Reproduce this listing in full.

= = = = = = =

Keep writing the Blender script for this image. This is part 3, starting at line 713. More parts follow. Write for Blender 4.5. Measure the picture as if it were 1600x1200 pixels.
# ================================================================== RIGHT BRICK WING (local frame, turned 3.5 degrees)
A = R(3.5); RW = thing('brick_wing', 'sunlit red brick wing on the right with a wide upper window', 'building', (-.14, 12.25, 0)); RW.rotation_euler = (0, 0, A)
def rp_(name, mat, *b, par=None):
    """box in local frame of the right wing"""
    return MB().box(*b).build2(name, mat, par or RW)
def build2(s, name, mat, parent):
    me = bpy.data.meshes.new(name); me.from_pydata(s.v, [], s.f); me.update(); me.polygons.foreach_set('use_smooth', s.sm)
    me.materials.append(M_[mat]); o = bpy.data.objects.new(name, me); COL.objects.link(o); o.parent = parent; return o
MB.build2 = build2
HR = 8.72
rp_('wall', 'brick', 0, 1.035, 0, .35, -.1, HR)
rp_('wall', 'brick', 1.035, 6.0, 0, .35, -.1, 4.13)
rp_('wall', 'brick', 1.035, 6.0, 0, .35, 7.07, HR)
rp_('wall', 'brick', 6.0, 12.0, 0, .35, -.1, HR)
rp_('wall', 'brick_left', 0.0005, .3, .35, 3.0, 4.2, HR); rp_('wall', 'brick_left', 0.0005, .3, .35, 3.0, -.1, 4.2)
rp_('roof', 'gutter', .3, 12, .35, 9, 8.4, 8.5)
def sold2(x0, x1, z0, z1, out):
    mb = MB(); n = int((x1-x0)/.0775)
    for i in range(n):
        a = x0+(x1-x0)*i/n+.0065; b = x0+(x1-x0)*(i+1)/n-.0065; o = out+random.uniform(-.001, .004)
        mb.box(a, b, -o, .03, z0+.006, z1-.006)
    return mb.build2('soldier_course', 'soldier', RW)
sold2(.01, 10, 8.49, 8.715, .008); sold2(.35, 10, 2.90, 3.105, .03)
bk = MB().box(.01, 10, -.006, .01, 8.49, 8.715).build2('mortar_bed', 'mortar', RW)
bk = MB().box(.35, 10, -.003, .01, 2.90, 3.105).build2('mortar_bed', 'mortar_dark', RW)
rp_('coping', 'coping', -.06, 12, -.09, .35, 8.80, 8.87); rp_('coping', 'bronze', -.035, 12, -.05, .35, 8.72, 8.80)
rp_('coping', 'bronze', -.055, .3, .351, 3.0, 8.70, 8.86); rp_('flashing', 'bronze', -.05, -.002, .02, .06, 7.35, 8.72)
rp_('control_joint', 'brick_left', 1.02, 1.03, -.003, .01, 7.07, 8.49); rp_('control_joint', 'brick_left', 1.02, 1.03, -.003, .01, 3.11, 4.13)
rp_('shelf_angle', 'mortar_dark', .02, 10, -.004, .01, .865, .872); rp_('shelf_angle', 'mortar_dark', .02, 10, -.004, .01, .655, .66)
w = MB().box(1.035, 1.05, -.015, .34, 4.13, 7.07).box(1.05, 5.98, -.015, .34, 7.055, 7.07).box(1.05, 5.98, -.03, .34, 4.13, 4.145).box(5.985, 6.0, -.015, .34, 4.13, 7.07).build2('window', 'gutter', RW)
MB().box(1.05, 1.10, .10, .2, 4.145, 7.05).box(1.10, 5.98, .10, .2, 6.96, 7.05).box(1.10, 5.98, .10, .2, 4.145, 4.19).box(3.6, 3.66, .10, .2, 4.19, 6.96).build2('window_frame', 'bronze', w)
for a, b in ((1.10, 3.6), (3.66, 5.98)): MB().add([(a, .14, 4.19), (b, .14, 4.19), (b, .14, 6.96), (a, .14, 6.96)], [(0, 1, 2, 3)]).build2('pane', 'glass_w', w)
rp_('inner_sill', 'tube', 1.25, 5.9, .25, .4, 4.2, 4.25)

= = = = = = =

* **Exercise answer**
Keep writing the Blender script for this image. This is part 3, starting at line 713. More parts follow. Write for Blender 4.5. Measure the picture as if it were 1600x1200 pixels.
# ================================================================== RIGHT BRICK WING (local frame, turned 3.5 degrees)
A = R(3.5); RW = thing('brick_wing', 'sunlit red brick wing on the right with a wide upper window', 'building', (-.14, 12.25, 0)); RW.rotation_euler = (0, 0, A)
def rp_(name, mat, *b, par=None):
    """box in local frame of the right wing"""
    return MB().box(*b).build2(name, mat, par or RW)
def build2(s, name, mat, parent):
    me = bpy.data.meshes.new(name); me.from_pydata(s.v, [], s.f); me.update(); me.polygons.foreach_set('use_smooth', s.sm)
    me.materials.append(M_[mat]); o = bpy.data.objects.new(name, me); COL.objects.link(o); o.parent = parent; return o
MB.build2 = build2
HR = 8.72
rp_('wall', 'brick', 0, 1.035, 0, .35, -.1, HR)
rp_('wall', 'brick', 1.035, 6.0, 0, .35, -.1, 4.13)
rp_('wall', 'brick', 1.035, 6.0, 0, .35, 7.07, HR)
rp_('wall', 'brick', 6.0, 12.0, 0, .35, -.1, HR)
rp_('wall', 'brick_left', 0.0005, .3, .35, 3.0, 4.2, HR); rp_('wall', 'brick_left', 0.0005, .3, .35, 3.0, -.1, 4.2)
rp_('roof', 'gutter', .3, 12, .35, 9, 8.4, 8.5)
def sold2(x0, x1, z0, z1, out):
    mb = MB(); n = int((x1-x0)/.0775)
    for i in range(n):
        a = x0+(x1-x0)*i/n+.0065; b = x0+(x1-x0)*(i+1)/n-.0065; o = out+random.uniform(-.001, .004)
        mb.box(a, b, -o, .03, z0+.006, z1-.006)
    return mb.build2('soldier_course', 'soldier', RW)
sold2(.01, 10, 8.49, 8.715, .008); sold2(.35, 10, 2.90, 3.105, .03)
bk = MB().box(.01, 10, -.006, .01, 8.49, 8.715).build2('mortar_bed', 'mortar', RW)
bk = MB().box(.35, 10, -.003, .01, 2.90, 3.105).build2('mortar_bed', 'mortar_dark', RW)
rp_('coping', 'coping', -.06, 12, -.09, .35, 8.80, 8.87); rp_('coping', 'bronze', -.035, 12, -.05, .35, 8.72, 8.80)
rp_('coping', 'bronze', -.055, .3, .351, 3.0, 8.70, 8.86); rp_('flashing', 'bronze', -.05, -.002, .02, .06, 7.35, 8.72)
rp_('control_joint', 'brick_left', 1.02, 1.03, -.003, .01, 7.07, 8.49); rp_('control_joint', 'brick_left', 1.02, 1.03, -.003, .01, 3.11, 4.13)
rp_('shelf_angle', 'mortar_dark', .02, 10, -.004, .01, .865, .872); rp_('shelf_angle', 'mortar_dark', .02, 10, -.004, .01, .655, .66)
w = MB().box(1.035, 1.05, -.015, .34, 4.13, 7.07).box(1.05, 5.98, -.015, .34, 7.055, 7.07).box(1.05, 5.98, -.03, .34, 4.13, 4.145).box(5.985, 6.0, -.015, .34, 4.13, 7.07).build2('window', 'gutter', RW)
MB().box(1.05, 1.10, .10, .2, 4.145, 7.05).box(1.10, 5.98, .10, .2, 6.96, 7.05).box(1.10, 5.98, .10, .2, 4.145, 4.19).box(3.6, 3.66, .10, .2, 4.19, 6.96).build2('window_frame', 'bronze', w)
for a, b in ((1.10, 3.6), (3.66, 5.98)): MB().add([(a, .14, 4.19), (b, .14, 4.19), (b, .14, 6.96), (a, .14, 6.96)], [(0, 1, 2, 3)]).build2('pane', 'glass_w', w)
rp_('inner_sill', 'tube', 1.25, 5.9, .25, .4, 4.2, 4.25)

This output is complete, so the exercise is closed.